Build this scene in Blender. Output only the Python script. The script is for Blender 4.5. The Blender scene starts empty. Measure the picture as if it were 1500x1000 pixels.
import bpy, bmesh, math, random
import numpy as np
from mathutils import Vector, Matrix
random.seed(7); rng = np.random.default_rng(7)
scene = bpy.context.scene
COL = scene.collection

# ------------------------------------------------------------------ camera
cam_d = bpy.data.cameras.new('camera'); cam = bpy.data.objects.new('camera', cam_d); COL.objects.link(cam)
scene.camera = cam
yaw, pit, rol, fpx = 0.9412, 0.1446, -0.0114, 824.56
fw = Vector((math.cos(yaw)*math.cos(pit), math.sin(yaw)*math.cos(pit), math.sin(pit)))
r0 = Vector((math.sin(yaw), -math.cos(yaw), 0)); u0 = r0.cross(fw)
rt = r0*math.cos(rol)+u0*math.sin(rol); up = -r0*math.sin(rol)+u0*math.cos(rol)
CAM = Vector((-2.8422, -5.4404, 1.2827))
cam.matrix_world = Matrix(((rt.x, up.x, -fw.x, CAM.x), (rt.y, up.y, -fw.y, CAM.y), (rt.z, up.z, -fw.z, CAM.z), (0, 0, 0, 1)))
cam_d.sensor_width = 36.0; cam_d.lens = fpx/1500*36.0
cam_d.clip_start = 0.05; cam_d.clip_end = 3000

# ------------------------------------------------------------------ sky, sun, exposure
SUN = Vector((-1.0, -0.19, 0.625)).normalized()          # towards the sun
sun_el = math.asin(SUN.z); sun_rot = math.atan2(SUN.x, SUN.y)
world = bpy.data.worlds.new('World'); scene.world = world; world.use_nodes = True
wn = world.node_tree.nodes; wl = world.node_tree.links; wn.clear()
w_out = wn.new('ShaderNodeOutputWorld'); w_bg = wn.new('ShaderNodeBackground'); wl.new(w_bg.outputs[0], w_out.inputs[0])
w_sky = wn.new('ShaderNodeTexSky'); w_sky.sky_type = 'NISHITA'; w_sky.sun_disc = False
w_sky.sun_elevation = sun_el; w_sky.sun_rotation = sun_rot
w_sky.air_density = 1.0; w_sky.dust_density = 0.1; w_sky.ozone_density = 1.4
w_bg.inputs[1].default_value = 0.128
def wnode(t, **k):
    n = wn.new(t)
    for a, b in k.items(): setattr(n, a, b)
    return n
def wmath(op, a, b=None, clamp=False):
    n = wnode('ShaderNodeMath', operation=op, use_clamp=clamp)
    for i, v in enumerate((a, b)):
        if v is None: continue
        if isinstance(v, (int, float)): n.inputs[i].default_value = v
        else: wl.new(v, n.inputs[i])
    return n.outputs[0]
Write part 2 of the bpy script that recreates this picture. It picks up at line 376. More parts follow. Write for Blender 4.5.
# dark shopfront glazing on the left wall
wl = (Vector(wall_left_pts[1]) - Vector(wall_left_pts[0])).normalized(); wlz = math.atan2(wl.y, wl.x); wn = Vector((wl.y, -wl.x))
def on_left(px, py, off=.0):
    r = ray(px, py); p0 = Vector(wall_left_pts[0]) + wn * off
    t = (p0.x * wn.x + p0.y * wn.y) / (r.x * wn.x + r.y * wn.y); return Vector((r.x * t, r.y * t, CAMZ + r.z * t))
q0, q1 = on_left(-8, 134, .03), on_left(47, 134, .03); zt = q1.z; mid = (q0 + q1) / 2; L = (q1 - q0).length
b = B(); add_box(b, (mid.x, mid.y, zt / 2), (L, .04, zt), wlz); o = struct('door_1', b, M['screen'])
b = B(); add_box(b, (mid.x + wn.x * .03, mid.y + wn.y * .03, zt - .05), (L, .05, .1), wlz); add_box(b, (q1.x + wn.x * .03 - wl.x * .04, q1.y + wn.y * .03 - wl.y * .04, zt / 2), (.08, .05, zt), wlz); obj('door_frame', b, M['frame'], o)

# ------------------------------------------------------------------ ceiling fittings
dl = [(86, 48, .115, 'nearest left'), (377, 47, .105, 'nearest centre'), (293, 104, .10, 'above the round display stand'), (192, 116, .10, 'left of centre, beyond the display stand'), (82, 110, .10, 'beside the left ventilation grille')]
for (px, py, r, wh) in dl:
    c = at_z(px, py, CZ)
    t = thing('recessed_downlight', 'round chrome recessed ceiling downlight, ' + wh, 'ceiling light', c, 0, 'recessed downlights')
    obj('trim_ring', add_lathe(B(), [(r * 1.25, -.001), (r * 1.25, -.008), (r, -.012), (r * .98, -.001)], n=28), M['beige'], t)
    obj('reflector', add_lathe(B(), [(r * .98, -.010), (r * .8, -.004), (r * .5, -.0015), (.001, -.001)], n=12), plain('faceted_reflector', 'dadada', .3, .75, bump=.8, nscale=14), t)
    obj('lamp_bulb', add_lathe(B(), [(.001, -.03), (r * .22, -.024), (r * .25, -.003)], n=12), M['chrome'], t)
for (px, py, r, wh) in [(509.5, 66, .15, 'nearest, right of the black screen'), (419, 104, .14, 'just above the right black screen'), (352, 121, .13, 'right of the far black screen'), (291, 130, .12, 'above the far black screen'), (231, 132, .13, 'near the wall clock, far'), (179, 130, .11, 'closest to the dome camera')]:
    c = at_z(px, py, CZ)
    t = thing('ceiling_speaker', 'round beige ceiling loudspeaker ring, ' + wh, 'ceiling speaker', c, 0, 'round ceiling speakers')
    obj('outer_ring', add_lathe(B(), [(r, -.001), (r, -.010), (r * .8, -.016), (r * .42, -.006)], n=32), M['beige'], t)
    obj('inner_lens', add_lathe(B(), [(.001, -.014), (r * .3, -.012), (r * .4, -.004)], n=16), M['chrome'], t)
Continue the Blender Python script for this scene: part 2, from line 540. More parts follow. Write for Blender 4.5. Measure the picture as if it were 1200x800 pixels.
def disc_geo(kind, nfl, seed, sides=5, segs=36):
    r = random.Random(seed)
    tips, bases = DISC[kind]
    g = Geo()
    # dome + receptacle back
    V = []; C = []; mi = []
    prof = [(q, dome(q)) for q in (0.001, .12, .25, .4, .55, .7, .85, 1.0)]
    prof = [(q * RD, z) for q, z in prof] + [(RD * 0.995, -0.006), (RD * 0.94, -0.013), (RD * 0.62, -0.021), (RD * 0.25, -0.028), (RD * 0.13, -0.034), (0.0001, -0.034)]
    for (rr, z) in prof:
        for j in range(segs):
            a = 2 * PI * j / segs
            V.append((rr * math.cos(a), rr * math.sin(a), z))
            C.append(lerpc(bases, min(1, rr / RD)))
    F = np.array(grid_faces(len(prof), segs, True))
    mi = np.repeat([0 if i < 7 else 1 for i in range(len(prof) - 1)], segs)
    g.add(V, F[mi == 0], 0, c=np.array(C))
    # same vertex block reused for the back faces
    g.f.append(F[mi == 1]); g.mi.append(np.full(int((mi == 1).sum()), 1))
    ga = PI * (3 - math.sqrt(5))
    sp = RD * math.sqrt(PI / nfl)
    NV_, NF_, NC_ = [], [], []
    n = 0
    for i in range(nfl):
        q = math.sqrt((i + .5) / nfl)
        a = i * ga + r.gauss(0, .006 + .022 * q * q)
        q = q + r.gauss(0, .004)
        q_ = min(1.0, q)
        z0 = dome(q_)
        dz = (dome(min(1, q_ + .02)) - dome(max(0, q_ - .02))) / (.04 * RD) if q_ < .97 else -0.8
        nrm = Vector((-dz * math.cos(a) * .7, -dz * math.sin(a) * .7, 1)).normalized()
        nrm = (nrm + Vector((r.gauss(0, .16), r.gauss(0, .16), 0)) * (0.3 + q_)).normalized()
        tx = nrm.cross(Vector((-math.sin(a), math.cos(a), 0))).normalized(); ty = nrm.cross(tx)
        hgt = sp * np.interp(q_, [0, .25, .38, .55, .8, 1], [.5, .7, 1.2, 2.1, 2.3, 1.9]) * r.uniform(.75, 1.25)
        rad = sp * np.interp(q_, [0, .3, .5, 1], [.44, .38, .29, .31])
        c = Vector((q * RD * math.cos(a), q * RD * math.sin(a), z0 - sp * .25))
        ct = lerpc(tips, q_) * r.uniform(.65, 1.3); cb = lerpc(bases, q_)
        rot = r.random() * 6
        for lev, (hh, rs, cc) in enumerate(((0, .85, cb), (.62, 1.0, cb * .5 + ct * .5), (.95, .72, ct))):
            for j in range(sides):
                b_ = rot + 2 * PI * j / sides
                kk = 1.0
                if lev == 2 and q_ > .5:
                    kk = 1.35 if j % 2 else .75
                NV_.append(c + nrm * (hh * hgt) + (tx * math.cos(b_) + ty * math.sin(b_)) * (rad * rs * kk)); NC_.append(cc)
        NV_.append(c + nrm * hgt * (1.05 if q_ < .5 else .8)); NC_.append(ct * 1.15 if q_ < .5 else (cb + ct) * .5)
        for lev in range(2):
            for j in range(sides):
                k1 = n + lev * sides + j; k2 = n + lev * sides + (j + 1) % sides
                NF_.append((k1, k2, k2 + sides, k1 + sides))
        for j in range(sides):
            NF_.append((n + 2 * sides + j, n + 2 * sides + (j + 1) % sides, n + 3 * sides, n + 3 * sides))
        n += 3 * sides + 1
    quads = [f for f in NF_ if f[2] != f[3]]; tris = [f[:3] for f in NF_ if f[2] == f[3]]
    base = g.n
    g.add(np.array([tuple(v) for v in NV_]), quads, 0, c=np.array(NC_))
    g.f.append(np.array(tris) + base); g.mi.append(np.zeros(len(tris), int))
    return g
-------
— STATED TASK —
Scan the records for the string "More". Copy each line in which it appears.

— FULL SOLUTION —
Write part 2 of the bpy script that recreates this picture. It picks up at line 376. More parts follow. Write for Blender 4.5.
Continue the Blender Python script for this scene: part 2, from line 540. More parts follow. Write for Blender 4.5. Measure the picture as if it were 1200x800 pixels.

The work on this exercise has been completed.